[TASK GOAL]: Transcribe the records that follow in their entirety, omitting any pictures.

#### DATA IN THIS EXERCISE

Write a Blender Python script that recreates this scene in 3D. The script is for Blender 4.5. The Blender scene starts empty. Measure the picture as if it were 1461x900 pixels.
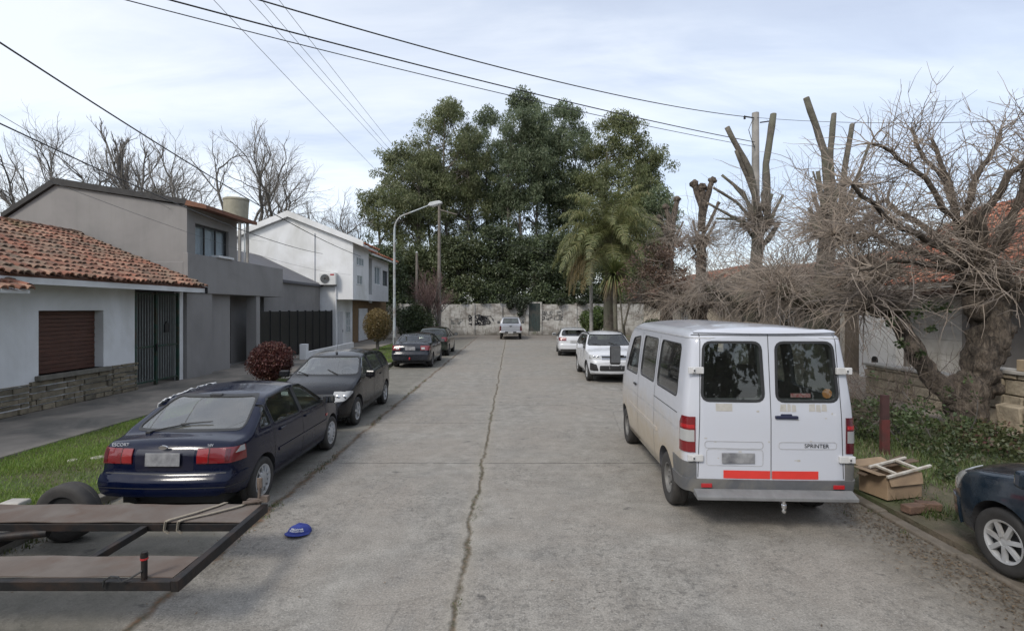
import bpy, bmesh, math, random
from mathutils import Vector, Matrix, noise, interpolate
from mathutils.bvhtree import BVHTree
random.seed(7)
R = math.radians
S = bpy.context.scene
COL = S.collection
F, CX, HY, H = 740.0, 730.0, 440.0, 2.5     # pinhole the photograph was measured with

def P(px, py, Y):
    """a point of the place seen at this photo pixel, at depth Y metres"""
    return Vector(((px-CX)*Y/F, Y, H+(HY-py)*Y/F))

# ---------------------------------------------------------------- objects
def obj(name, me, mat=None, parent=None, smooth=False, world=True):
    o = bpy.data.objects.new(name, me)
    COL.objects.link(o)
    if mat is not None:
        for m in (mat if isinstance(mat, (list, tuple)) else [mat]):
            me.materials.append(m)
    if parent is not None:
        o.parent = parent
        if world:
            o.matrix_parent_inverse = parent.matrix_basis.inverted()
    if smooth:
        for p in me.polygons: p.use_smooth = True
    return o

def tag(o, label=None, cat=None, group=None, kind=None):
    if label: o['label'] = label
    if cat: o['category'] = cat
    if group: o['group'] = group
    if kind: o['kind'] = kind
    return o

def thing(name, label, cat, loc=(0, 0, 0), rz=0, group=None):
    o = bpy.data.objects.new(name, None)
    COL.objects.link(o)
    o.empty_display_size = .2
    o.location = loc
    o.rotation_euler = (0, 0, rz)
    return tag(o, label, cat, group)

class MB:
    """collects shapes, builds ONE mesh"""
    def __init__(s): s.v = []; s.f = []; s.mi = []; s.cur = 0
    def add(s, vs, fs):
        b = len(s.v); s.v.extend(vs)
        for f in fs: s.f.append(tuple(i+b for i in f)); s.mi.append(s.cur)
    def box(s, x0, x1, y0, y1, z0, z1):
        s.add([(x0,y0,z0),(x1,y0,z0),(x1,y1,z0),(x0,y1,z0),(x0,y0,z1),(x1,y0,z1),(x1,y1,z1),(x0,y1,z1)],
              [(0,3,2,1),(4,5,6,7),(0,1,5,4),(1,2,6,5),(2,3,7,6),(3,0,4,7)])
    def obox(s, c, size, rot=(0,0,0)):
        from mathutils import Euler
        M = Euler(rot).to_matrix(); c = Vector(c); a, b, d = (q/2 for q in size)
        vs = [c+M@Vector((x,y,z)) for z in (-d,d) for (x,y) in ((-a,-b),(a,-b),(a,b),(-a,b))]
        s.add([tuple(v) for v in vs], [(0,3,2,1),(4,5,6,7),(0,1,5,4),(1,2,6,5),(2,3,7,6),(3,0,4,7)])
    def bar(s, a, b, w, h, up=(0,0,1)):
        a, b = Vector(a), Vector(b); d = (b-a).normalized(); u = Vector(up)
        x = d.cross(u).normalized(); u = x.cross(d).normalized()
        vs = []
        for p in (a, b):
            for (i, j) in ((-1,-1),(1,-1),(1,1),(-1,1)): vs.append(tuple(p+x*(i*w/2)+u*(j*h/2)))
        s.add(vs, [(0,1,2,3),(7,6,5,4),(0,4,5,1),(1,5,6,2),(2,6,7,3),(3,7,4,0)])
    def prism(s, poly, axis, a, b):
        n = len(poly)
        def pt(p, t):
            return (t,p[0],p[1]) if axis=='x' else (p[0],t,p[1]) if axis=='y' else (p[0],p[1],t)
        vs = [pt(p,a) for p in poly]+[pt(p,b) for p in poly]
        fs = [tuple(range(n-1,-1,-1)), tuple(range(n,2*n))]+[(i,(i+1)%n,n+(i+1)%n,n+i) for i in range(n)]
        s.add(vs, fs)
    def tube(s, pts, rad, n=8, cap=True, lump=0, lsc=2.0):
        pts = [Vector(p) for p in pts]
        if not isinstance(rad, (list, tuple)): rad = [rad]*len(pts)
        b = len(s.v); m = len(pts); up = None
        for i, p in enumerate(pts):
            d = (pts[min(i+1,m-1)]-pts[max(i-1,0)])
            if d.length < 1e-9: d = Vector((0,0,1))
            d.normalize()
            if up is None:
                up = Vector((0,0,1)) if abs(d.z) < .9 else Vector((1,0,0))
            x = d.cross(up); 
            if x.length < 1e-4: x = d.orthogonal()
            x.normalize(); up = x.cross(d).normalized()
            for k in range(n):
                a = 2*math.pi*k/n; dv = x*math.cos(a)+up*math.sin(a); r = rad[i]
                if lump:
                    q = p+dv*r
                    r *= 1+lump*(noise.noise(q*lsc)+.5*noise.noise(q*lsc*2.7))
                s.v.append(tuple(p+dv*r))
        for i in range(m-1):
            for k in range(n):
                k2 = (k+1) % n
                s.f.append((b+i*n+k, b+i*n+k2, b+(i+1)*n+k2, b+(i+1)*n+k)); s.mi.append(s.cur)
        if cap and n > 2:
            s.f.append(tuple(b+k for k in range(n-1,-1,-1))); s.mi.append(s.cur)
            s.f.append(tuple(b+(m-1)*n+k for k in range(n))); s.mi.append(s.cur)
    def lathe(s, prof, c=(0,0,0), axis='z', n=24, closed=False):
        b = len(s.v); c = Vector(c); m = len(prof)
        for (r, t) in prof:
            for k in range(n):
                a = 2*math.pi*k/n; u, w = r*math.cos(a), r*math.sin(a)
                q = (u,w,t) if axis=='z' else (u,t,w) if axis=='y' else (t,u,w)
                s.v.append(tuple(c+Vector(q)))
        for i in range(m if closed else m-1):
            j = (i+1) % m
            for k in range(n):
                k2 = (k+1) % n
                s.f.append((b+i*n+k, b+i*n+k2, b+j*n+k2, b+j*n+k)); s.mi.append(s.cur)
        if not closed:
            s.f.append(tuple(b+k for k in range(n))); s.mi.append(s.cur)
            s.f.append(tuple(b+(m-1)*n+k for k in range(n-1,-1,-1))); s.mi.append(s.cur)
    def build(s, name, mat, parent=None, smooth=False, bevel=0, world=True, fix=True, angle=40):
        me = bpy.data.meshes.new(name)
        me.from_pydata([tuple(v) for v in s.v], [], s.f)
        if any(s.mi): me.polygons.foreach_set('material_index', s.mi)
        if fix:
            bm = bmesh.new(); bm.from_mesh(me)
            bmesh.ops.recalc_face_normals(bm, faces=bm.faces); bm.to_mesh(me); bm.free()
        o = obj(name, me, mat, parent, smooth, world)
        if smooth and angle < 180: me.set_sharp_from_angle(angle=R(angle))
        if bevel:
            bv = o.modifiers.new('edge', 'BEVEL'); bv.width = bevel; bv.segments = 2
            bv.limit_method = 'ANGLE'; bv.angle_limit = R(40)
        return o

def copy_tree(o, parent=None):
    c = o.copy(); COL.objects.link(c)
    if parent is not None: c.parent = parent
    for ch in list(o.children): copy_tree(ch, c)
    return c

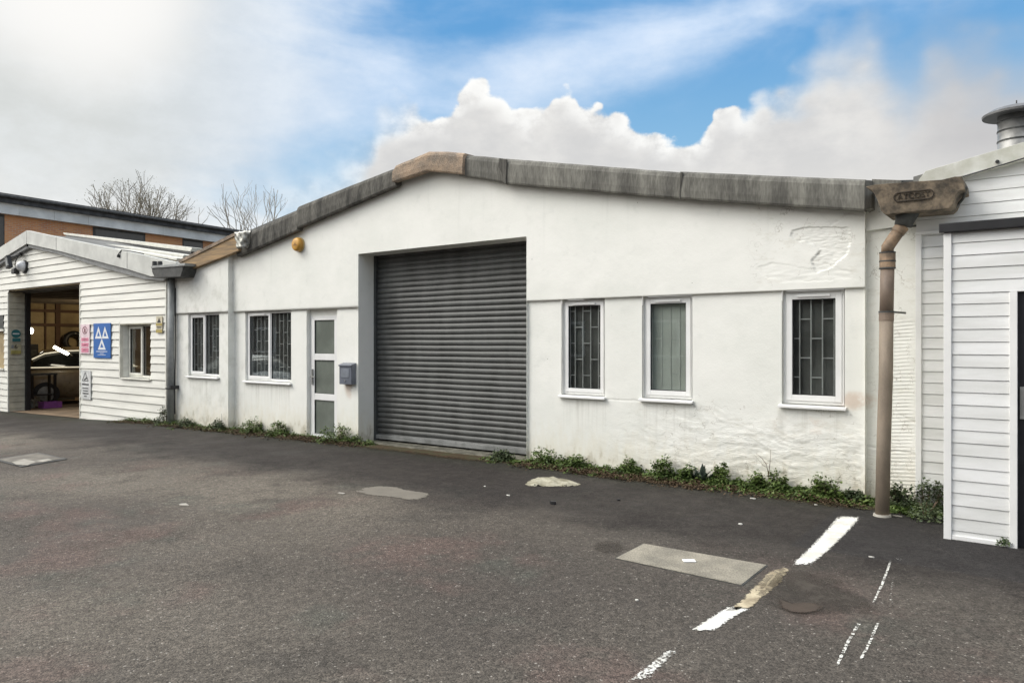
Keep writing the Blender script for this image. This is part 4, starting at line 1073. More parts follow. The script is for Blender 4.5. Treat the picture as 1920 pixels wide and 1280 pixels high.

########

[OUTPUT FOR THIS EXERCISE]:
Write a Blender Python script that recreates this scene in 3D. The script is for Blender 4.5. The Blender scene starts empty. Measure the picture as if it were 1461x900 pixels.
import bpy, bmesh, math, random
from mathutils import Vector, Matrix, noise, interpolate
from mathutils.bvhtree import BVHTree
random.seed(7)
R = math.radians
S = bpy.context.scene
COL = S.collection
F, CX, HY, H = 740.0, 730.0, 440.0, 2.5     # pinhole the photograph was measured with

def P(px, py, Y):
    """a point of the place seen at this photo pixel, at depth Y metres"""
    return Vector(((px-CX)*Y/F, Y, H+(HY-py)*Y/F))

# ---------------------------------------------------------------- objects
def obj(name, me, mat=None, parent=None, smooth=False, world=True):
    o = bpy.data.objects.new(name, me)
    COL.objects.link(o)
    if mat is not None:
        for m in (mat if isinstance(mat, (list, tuple)) else [mat]):
            me.materials.append(m)
    if parent is not None:
        o.parent = parent
        if world:
            o.matrix_parent_inverse = parent.matrix_basis.inverted()
    if smooth:
        for p in me.polygons: p.use_smooth = True
    return o

def tag(o, label=None, cat=None, group=None, kind=None):
    if label: o['label'] = label
    if cat: o['category'] = cat
    if group: o['group'] = group
    if kind: o['kind'] = kind
    return o

def thing(name, label, cat, loc=(0, 0, 0), rz=0, group=None):
    o = bpy.data.objects.new(name, None)
    COL.objects.link(o)
    o.empty_display_size = .2
    o.location = loc
    o.rotation_euler = (0, 0, rz)
    return tag(o, label, cat, group)

class MB:
    """collects shapes, builds ONE mesh"""
    def __init__(s): s.v = []; s.f = []; s.mi = []; s.cur = 0
    def add(s, vs, fs):
        b = len(s.v); s.v.extend(vs)
        for f in fs: s.f.append(tuple(i+b for i in f)); s.mi.append(s.cur)
    def box(s, x0, x1, y0, y1, z0, z1):
        s.add([(x0,y0,z0),(x1,y0,z0),(x1,y1,z0),(x0,y1,z0),(x0,y0,z1),(x1,y0,z1),(x1,y1,z1),(x0,y1,z1)],
              [(0,3,2,1),(4,5,6,7),(0,1,5,4),(1,2,6,5),(2,3,7,6),(3,0,4,7)])
    def obox(s, c, size, rot=(0,0,0)):
        from mathutils import Euler
        M = Euler(rot).to_matrix(); c = Vector(c); a, b, d = (q/2 for q in size)
        vs = [c+M@Vector((x,y,z)) for z in (-d,d) for (x,y) in ((-a,-b),(a,-b),(a,b),(-a,b))]
        s.add([tuple(v) for v in vs], [(0,3,2,1),(4,5,6,7),(0,1,5,4),(1,2,6,5),(2,3,7,6),(3,0,4,7)])
    def bar(s, a, b, w, h, up=(0,0,1)):
        a, b = Vector(a), Vector(b); d = (b-a).normalized(); u = Vector(up)
        x = d.cross(u).normalized(); u = x.cross(d).normalized()
        vs = []
        for p in (a, b):
            for (i, j) in ((-1,-1),(1,-1),(1,1),(-1,1)): vs.append(tuple(p+x*(i*w/2)+u*(j*h/2)))
        s.add(vs, [(0,1,2,3),(7,6,5,4),(0,4,5,1),(1,5,6,2),(2,6,7,3),(3,7,4,0)])
    def prism(s, poly, axis, a, b):
        n = len(poly)
        def pt(p, t):
            return (t,p[0],p[1]) if axis=='x' else (p[0],t,p[1]) if axis=='y' else (p[0],p[1],t)
        vs = [pt(p,a) for p in poly]+[pt(p,b) for p in poly]
        fs = [tuple(range(n-1,-1,-1)), tuple(range(n,2*n))]+[(i,(i+1)%n,n+(i+1)%n,n+i) for i in range(n)]
        s.add(vs, fs)
    def tube(s, pts, rad, n=8, cap=True, lump=0, lsc=2.0):
        pts = [Vector(p) for p in pts]
        if not isinstance(rad, (list, tuple)): rad = [rad]*len(pts)
        b = len(s.v); m = len(pts); up = None
        for i, p in enumerate(pts):
            d = (pts[min(i+1,m-1)]-pts[max(i-1,0)])
            if d.length < 1e-9: d = Vector((0,0,1))
            d.normalize()
            if up is None:
                up = Vector((0,0,1)) if abs(d.z) < .9 else Vector((1,0,0))
            x = d.cross(up); 
            if x.length < 1e-4: x = d.orthogonal()
            x.normalize(); up = x.cross(d).normalized()
            for k in range(n):
                a = 2*math.pi*k/n; dv = x*math.cos(a)+up*math.sin(a); r = rad[i]
                if lump:
                    q = p+dv*r
                    r *= 1+lump*(noise.noise(q*lsc)+.5*noise.noise(q*lsc*2.7))
                s.v.append(tuple(p+dv*r))
        for i in range(m-1):
            for k in range(n):
                k2 = (k+1) % n
                s.f.append((b+i*n+k, b+i*n+k2, b+(i+1)*n+k2, b+(i+1)*n+k)); s.mi.append(s.cur)
        if cap and n > 2:
            s.f.append(tuple(b+k for k in range(n-1,-1,-1))); s.mi.append(s.cur)
            s.f.append(tuple(b+(m-1)*n+k for k in range(n))); s.mi.append(s.cur)
    def lathe(s, prof, c=(0,0,0), axis='z', n=24, closed=False):
        b = len(s.v); c = Vector(c); m = len(prof)
        for (r, t) in prof:
            for k in range(n):
                a = 2*math.pi*k/n; u, w = r*math.cos(a), r*math.sin(a)
                q = (u,w,t) if axis=='z' else (u,t,w) if axis=='y' else (t,u,w)
                s.v.append(tuple(c+Vector(q)))
        for i in range(m if closed else m-1):
            j = (i+1) % m
            for k in range(n):
                k2 = (k+1) % n
                s.f.append((b+i*n+k, b+i*n+k2, b+j*n+k2, b+j*n+k)); s.mi.append(s.cur)
        if not closed:
            s.f.append(tuple(b+k for k in range(n))); s.mi.append(s.cur)
            s.f.append(tuple(b+(m-1)*n+k for k in range(n-1,-1,-1))); s.mi.append(s.cur)
    def build(s, name, mat, parent=None, smooth=False, bevel=0, world=True, fix=True, angle=40):
        me = bpy.data.meshes.new(name)
        me.from_pydata([tuple(v) for v in s.v], [], s.f)
        if any(s.mi): me.polygons.foreach_set('material_index', s.mi)
        if fix:
            bm = bmesh.new(); bm.from_mesh(me)
            bmesh.ops.recalc_face_normals(bm, faces=bm.faces); bm.to_mesh(me); bm.free()
        o = obj(name, me, mat, parent, smooth, world)
        if smooth and angle < 180: me.set_sharp_from_angle(angle=R(angle))
        if bevel:
            bv = o.modifiers.new('edge', 'BEVEL'); bv.width = bevel; bv.segments = 2
            bv.limit_method = 'ANGLE'; bv.angle_limit = R(40)
        return o

def copy_tree(o, parent=None):
    c = o.copy(); COL.objects.link(c)
    if parent is not None: c.parent = parent
    for ch in list(o.children): copy_tree(ch, c)
    return c

Keep writing the Blender script for this image. This is part 4, starting at line 1073. More parts follow. The script is for Blender 4.5. Treat the picture as 1920 pixels wide and 1280 pixels high.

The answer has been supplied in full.